**CHALLENGE**
Skip the pictures and quote all of the lines exactly.

▬▬▬▬▬▬▬▬▬▬

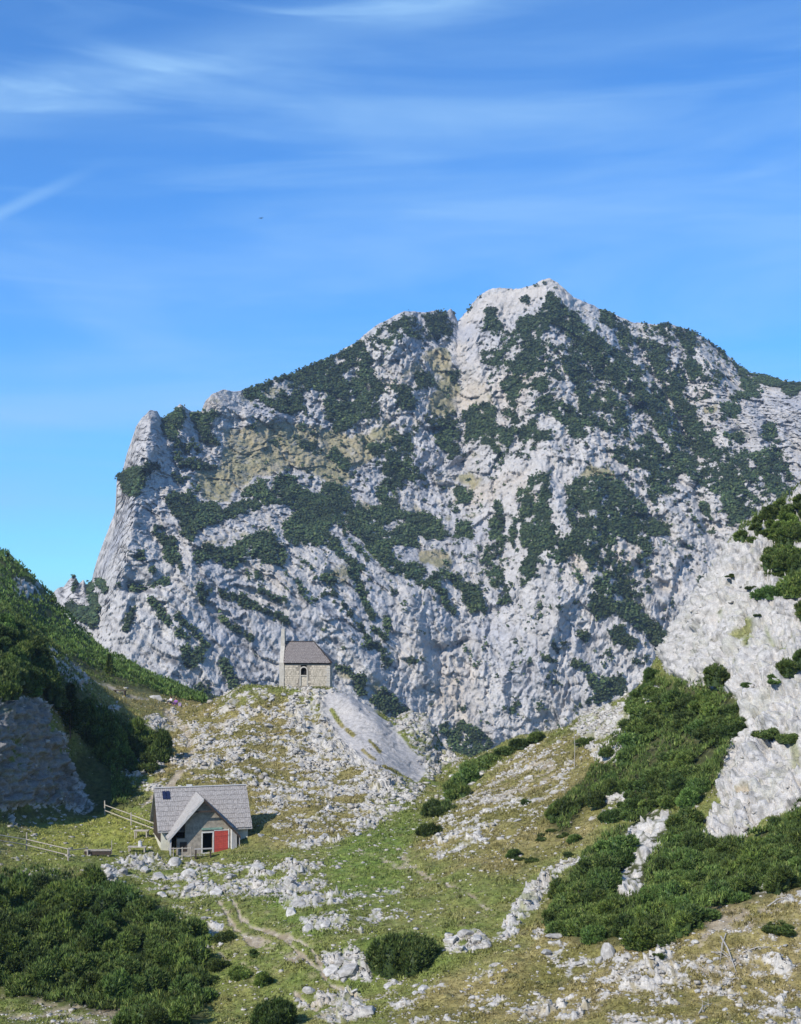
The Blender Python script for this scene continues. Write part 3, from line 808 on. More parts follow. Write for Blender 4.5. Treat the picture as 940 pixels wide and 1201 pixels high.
RK(.62, (115,1008),(180,1004),(225,1010),(300,1012),(372,1020),(372,1042),(330,1062),(300,1058),(250,1062),(215,1055),(170,1042),(120,1036))
RK(.60, (312,1020),(380,1010),(395,1060),(410,1090),(400,1105),(355,1090),(320,1060)); RK(.42, (385,1050),(470,1040),(480,1075),(430,1100),(395,1100))
RK(.92, (380,1118),(412,1112),(432,1125),(436,1146),(402,1150),(376,1138)); RK(.85, (515,1098),(550,1086),(572,1094),(578,1106),(545,1118),(518,1112)); RK(.7,(345,1168),(420,1160),(440,1190),(400,1201),(350,1190))
RK(.92, (578,1098),(596,1078),(618,1050),(650,1026),(688,1006),(692,1012),(662,1034),(640,1060),(612,1086),(590,1102)); RK(.9, (776,938),(787,950),(792,985),(768,1010),(757,1020),(756,1052),(736,1060),(718,1042),(722,1015),(735,1000),(739,975),(758,950))
RK(.85, (680,834),(720,826),(762,800),(778,806),(770,822),(742,850),(738,888),(705,892),(680,870),(676,850)); RK(.75, (625,1088),(650,1085),(665,1112),(655,1130),(632,1125))
RK(.40, (520,950),(600,900),(668,880),(665,930),(640,960),(610,985),(560,1000),(500,1010)); RK(.56, (540,972),(580,962),(590,985),(560,1000),(500,1015),(508,998)); RK(.35,(545,900),(665,860),(672,900),(600,915),(540,940))
RK(.45, (700,930),(742,915),(750,950),(720,975),(690,965)); RK(.40, (640,1130),(760,1115),(850,1095),(960,1040),(960,1210),(700,1210),(620,1180)); RK(.5, (780,1130),(850,1120),(870,1200),(800,1205)); RK(.5,(880,1040),(960,1010),(960,1060),(900,1070))
RK(.95, (-120,800),(0,815),(50,815),(78,870),(108,945),(60,950),(0,952),(-120,960)); RK(.85, (42,752),(66,764),(84,785),(104,800),(98,812),(84,806),(66,790),(50,775)); RK(.55, (140,880),(190,868),(192,915),(150,925)); RK(.7, (168,838),(196,842),(200,868),(180,872)); RK(.7,(14,678),(44,684),(52,702),(30,706),(12,696))
RK(.5, (145,905),(192,905),(196,930),(150,935)); RK(.35,(0,1150),(140,1180),(190,1201),(0,1210)); RK(.45,(200,1060),(262,1072),(262,1120),(215,1110)); RK(.3, (440,1130),(640,1130),(640,1200),(440,1201)); RS(.8,8,(20,1030),(60,1022)); RK(.4,(0,960),(140,935),(100,955),(40,975))
RS(.7, 7, (118,830),(138,830)); RS(.8, 6, (200,828),(212,850),(226,858)); RS(.6, 10, (185,842),(215,862))
DIRT = [(stroke_mask(p, w), d) for d, w, p in ((.9, 4.2, [(274,1062),(283,1078),(305,1090),(330,1100),(352,1108),(369,1120),(377,1134),(380,1145)]), (.85, 4, [(256,1060),(268,1078),(285,1095),(300,1108)]), (.8, 4, [(335,1105),(355,1125),(372,1138),(385,1150),(405,1162),(430,1172)]), (.7, 4, [(240,1095),(252,1112),(270,1125),(290,1130)]),
    (.55, 11, [(290,1095),(320,1112),(345,1128)]), (.9, 5, [(345,1165),(365,1180),(380,1192)]), (.7, 7, [(220,862),(224,885),(216,905),(200,918)]), (.8, 5, [(200,918),(180,930),(165,945)]), (.8, 9, [(196,835),(215,855),(222,868)]), (.75, 4, [(105,796),(130,805),(150,815),(175,820)]), (.7, 3.5, [(470,1010),(508,1030),(540,1050),(575,1068)]),
    (.55, 5, [(420,1000),(450,1012),(480,1022)]), (.55, 2.5, [(560,1183),(640,1183)]), (.55, 20, [(850,1090),(830,1115),(850,1135)]), (.42, 34, [(905,1065),(870,1100),(835,1140)]), (.42, 34, [(0,1180),(150,1195)]), (.5, 10, [(610,890),(650,900),(630,930)]), (.40, 30, [(560,930),(640,915)]), (.8, 6, [(868,935),(880,930)]), (.6,6,[(855,875),(848,890)]), (.6, 8, [(535,1104),(548,1108)]))]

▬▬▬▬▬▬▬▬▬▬

**RESPONSE**
The Blender Python script for this scene continues. Write part 3, from line 808 on. More parts follow. Write for Blender 4.5. Treat the picture as 940 pixels wide and 1201 pixels high.
RK(.62, (115,1008),(180,1004),(225,1010),(300,1012),(372,1020),(372,1042),(330,1062),(300,1058),(250,1062),(215,1055),(170,1042),(120,1036))
RK(.60, (312,1020),(380,1010),(395,1060),(410,1090),(400,1105),(355,1090),(320,1060)); RK(.42, (385,1050),(470,1040),(480,1075),(430,1100),(395,1100))
RK(.92, (380,1118),(412,1112),(432,1125),(436,1146),(402,1150),(376,1138)); RK(.85, (515,1098),(550,1086),(572,1094),(578,1106),(545,1118),(518,1112)); RK(.7,(345,1168),(420,1160),(440,1190),(400,1201),(350,1190))
RK(.92, (578,1098),(596,1078),(618,1050),(650,1026),(688,1006),(692,1012),(662,1034),(640,1060),(612,1086),(590,1102)); RK(.9, (776,938),(787,950),(792,985),(768,1010),(757,1020),(756,1052),(736,1060),(718,1042),(722,1015),(735,1000),(739,975),(758,950))
RK(.85, (680,834),(720,826),(762,800),(778,806),(770,822),(742,850),(738,888),(705,892),(680,870),(676,850)); RK(.75, (625,1088),(650,1085),(665,1112),(655,1130),(632,1125))
RK(.40, (520,950),(600,900),(668,880),(665,930),(640,960),(610,985),(560,1000),(500,1010)); RK(.56, (540,972),(580,962),(590,985),(560,1000),(500,1015),(508,998)); RK(.35,(545,900),(665,860),(672,900),(600,915),(540,940))
RK(.45, (700,930),(742,915),(750,950),(720,975),(690,965)); RK(.40, (640,1130),(760,1115),(850,1095),(960,1040),(960,1210),(700,1210),(620,1180)); RK(.5, (780,1130),(850,1120),(870,1200),(800,1205)); RK(.5,(880,1040),(960,1010),(960,1060),(900,1070))
RK(.95, (-120,800),(0,815),(50,815),(78,870),(108,945),(60,950),(0,952),(-120,960)); RK(.85, (42,752),(66,764),(84,785),(104,800),(98,812),(84,806),(66,790),(50,775)); RK(.55, (140,880),(190,868),(192,915),(150,925)); RK(.7, (168,838),(196,842),(200,868),(180,872)); RK(.7,(14,678),(44,684),(52,702),(30,706),(12,696))
RK(.5, (145,905),(192,905),(196,930),(150,935)); RK(.35,(0,1150),(140,1180),(190,1201),(0,1210)); RK(.45,(200,1060),(262,1072),(262,1120),(215,1110)); RK(.3, (440,1130),(640,1130),(640,1200),(440,1201)); RS(.8,8,(20,1030),(60,1022)); RK(.4,(0,960),(140,935),(100,955),(40,975))
RS(.7, 7, (118,830),(138,830)); RS(.8, 6, (200,828),(212,850),(226,858)); RS(.6, 10, (185,842),(215,862))
DIRT = [(stroke_mask(p, w), d) for d, w, p in ((.9, 4.2, [(274,1062),(283,1078),(305,1090),(330,1100),(352,1108),(369,1120),(377,1134),(380,1145)]), (.85, 4, [(256,1060),(268,1078),(285,1095),(300,1108)]), (.8, 4, [(335,1105),(355,1125),(372,1138),(385,1150),(405,1162),(430,1172)]), (.7, 4, [(240,1095),(252,1112),(270,1125),(290,1130)]),
    (.55, 11, [(290,1095),(320,1112),(345,1128)]), (.9, 5, [(345,1165),(365,1180),(380,1192)]), (.7, 7, [(220,862),(224,885),(216,905),(200,918)]), (.8, 5, [(200,918),(180,930),(165,945)]), (.8, 9, [(196,835),(215,855),(222,868)]), (.75, 4, [(105,796),(130,805),(150,815),(175,820)]), (.7, 3.5, [(470,1010),(508,1030),(540,1050),(575,1068)]),
    (.55, 5, [(420,1000),(450,1012),(480,1022)]), (.55, 2.5, [(560,1183),(640,1183)]), (.55, 20, [(850,1090),(830,1115),(850,1135)]), (.42, 34, [(905,1065),(870,1100),(835,1140)]), (.42, 34, [(0,1180),(150,1195)]), (.5, 10, [(610,890),(650,900),(630,930)]), (.40, 30, [(560,930),(640,915)]), (.8, 6, [(868,935),(880,930)]), (.6,6,[(855,875),(848,890)]), (.6, 8, [(535,1104),(548,1108)]))]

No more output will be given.